### Aim
Find each line with the string "from" and copy it.

### Information provided
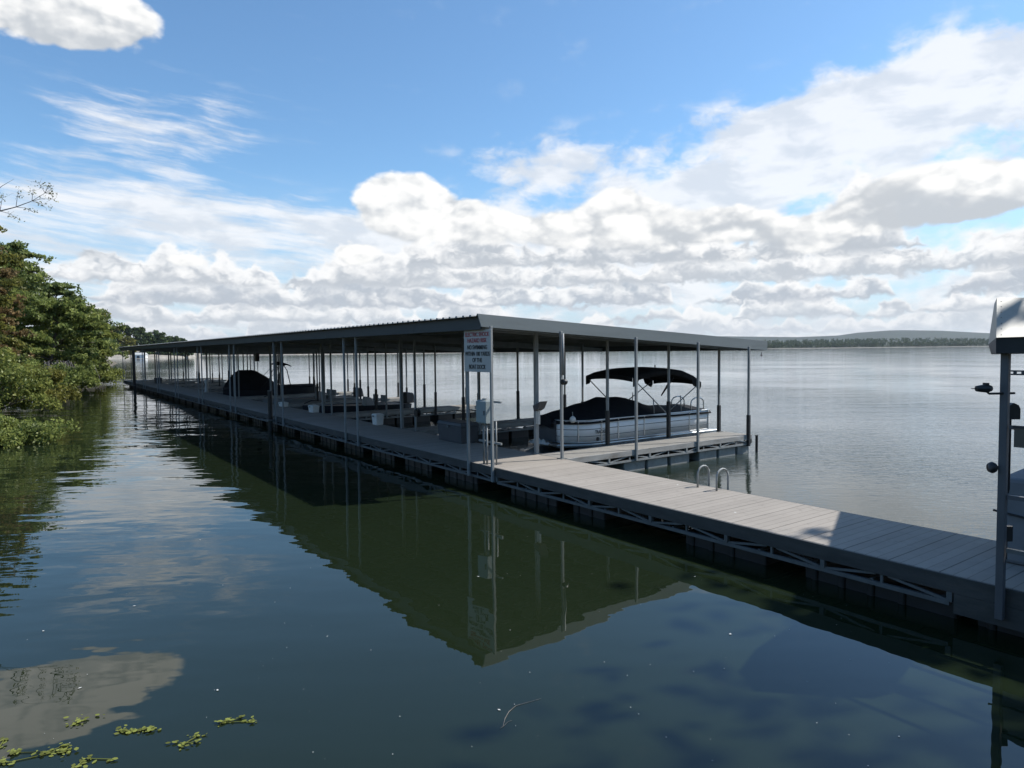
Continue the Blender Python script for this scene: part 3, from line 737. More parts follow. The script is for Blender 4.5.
    mb = MB(); mb.tube([(HX - .3, 7.65, 2.3), (HX - .33, 7.5, 2.1), (HX - .36, 7.2, 1.75)], [.035, .04, .02], 8); mb.build('rolled_strap', M['canvas'], bt, smooth=True)
    mb = MB(); mb.lathe([(0, -.02), (.02, -.01), (.02, .05), (0, .07)], (.2, 7.4, 2.62), 8); mb.build('antenna', M['blackm'], bt)
    # tow rails at the stern
    for x_ in (.35, 1.12):
        pts = [(x_, 8.0, 1.3)] + [(x_, 8.0 + .3 * (1 - math.cos(math.pi * i / 8)), 1.5 + .16 * math.sin(math.pi * i / 8)) for i in range(9)] + [(x_, 8.6, 1.28)]
        mb = MB(); mb.tube(pts, .02, 8); mb.build('tow_rail', M['alu'], t, smooth=True)
    # outboard motor
    mb = MB(); mb.hexa([(-.18, 9.45, .55), (.18, 9.45, .55), (.14, 9.95, .6), (-.14, 9.95, .6), (-.15, 9.45, 1.12), (.15, 9.45, 1.12), (.11, 9.9, 1.05), (-.11, 9.9, 1.05)])
    om = mb.build('outboard_motor', M['blackm'], t, bevel=.06)
    mb = MB(); mb.box(-.06, .06, 9.5, 9.72, -.35, .55); mb.build('motor_leg', M['blackm'], om)
    return t
pontoon_boat()
fe = thing('boat_fender', 'round white fender ball hanging at the bow corner of the pontoon boat', 'fender', (-1.55, 3.62, 1.28))
mb = MB(); mb.lathe([(.0, -.09), (.045, -.08), (.08, -.045), (.088, 0), (.077, .05), (.04, .085), (.015, .1), (0, .115)], n=16); mb.build('ball', M['white'], fe, smooth=True)
mb = MB(); mb.tube([(0, 0, .13), (-.08, .06, .2)], .008, 6); mb.build('rope', M['pale'], fe)
tp = thing('folded_tarp', 'crumpled pale grey tarp on the bow deck of the pontoon boat', 'tarp', (-2.3, 3.0, .60))
mb = MB()
mb.grid(lambda u, v: (-.42 + .84 * u, -.02 + .2 * v, .005 + max(0, .12 * math.sin(u * math.pi) * math.sin(v * math.pi) + .03 * math.sin(u * 23 + v * 9) * math.sin(v * math.pi))), 30, 10); mb.build('cloth', M['pale'], tp, smooth=True)

def hull_mesh(L, W, h, z0=.0, rake=.5):
    """open runabout hull, bow towards -y, built from stations"""
    mb = MB(); st = 14; rows = []
    for i in range(st + 1):
        u = i / st; y = u * L
        hw = W / 2 * min(1, (1 - (1 - min(u / .55, 1)) ** 2.2)) if u < .55 else W / 2
        hw = max(hw, .03); sheer = h + .14 * (1 - u) ** 2
        keel = -.2 + .35 * max(0, 1 - u / .35) ** 2
        rows.append([(-hw, y - (.0 if u > 0 else 0), sheer), (-hw * .96, y, sheer - .12), (-hw * .82, y + .0, .05), (0, y, keel), (hw * .82, y, .05), (hw * .96, y, sheer - .12), (hw, y, sheer)])
    b = len(mb.v)
    for r in rows: mb.v += r
    for i in range(st):
        for j in range(6):
            a = b + i * 7 + j; mb.f.append((a, a + 1, a + 8, a + 7)); mb.m.append(0)
    mb.f.append(tuple(b + st * 7 + j for j in range(7))); mb.m.append(0)
    return mb, rows

def ski_boat(x):
    t = thing('ski_boat', 'dark ski boat under a peaked black cover with a tow tower, far along the dock', 'ski boat', (x, 2.15, 0))
    mb, rows = hull_mesh(6.0, 2.3, .85); mb.build('hull', M['hull'], t, smooth=True)
    def cov(u, v):
        y = .05 + u * 3.35; s = v * 2 - 1
        hw = 1.15 * min(1, (1 - (1 - min(y / 6 / .55, 1)) ** 2.2)) + .05
        rz = np.interp(y, [0, .3, .7, 1.0, 1.9, 2.1, 2.8, 3.4], [1.0, 1.45, 1.9, 2.1, 2.08, 2.02, 1.6, 1.15])
        f = 1 - abs(s) ** 1.2
        return (s * hw, y, .8 + (rz - .8) * f - .06 * math.sin(math.pi * abs(s)))
    mb = MB(); mb.grid(cov, 30, 20); mb.build('boat_cover', M['canvas'], t, smooth=True)
    mb = MB(); mb.grid(lambda u, v: ((v * 2 - 1) * 1.1, 3.4 + u * 2.5, .9 + .12 * (1 - (v * 2 - 1) ** 2)), 6, 10); mb.build('stern_cover', M['canvas'], t, smooth=True)
    tw = MB()
    for s in (-1, 1):
        tw.tube([(s * 1.05, 3.1, .9), (s * .95, 3.45, 1.9), (s * .8, 3.7, 2.4)], .035, 8); tw.tube([(s * 1.05, 4.1, .9), (s * .95, 3.9, 2.0), (s * .8, 3.7, 2.4)], .03, 8)
        tw.tube([(s * 1.0, 2.2, .95), (s * .9, 3.4, 2.2)], .018, 6)
    tw.tube([(-.8, 3.7, 2.4), (-.4, 3.65, 2.58), (.4, 3.65, 2.58), (.8, 3.7, 2.4)], .04, 8)
    tr = tw.build('tow_tower', M['blackm'], t, smooth=True)
    mb = MB(); mb.grid(lambda u, v: ((v * 2 - 1) * .85, 3.3 + u * .95, 2.52 + .1 * math.sin(u * 2.2) - .12 * (v * 2 - 1) ** 2 - .2 * u * u), 8, 8); o = mb.build('tower_canopy', M['canvas'], tr, smooth=True)
    o.modifiers.new('thick', 'SOLIDIFY').thickness = .05
ski_boat(-34.7)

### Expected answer
Continue the Blender Python script for this scene: part 3, from line 737. More parts follow. The script is for Blender 4.5.
    """open runabout hull, bow towards -y, built from stations"""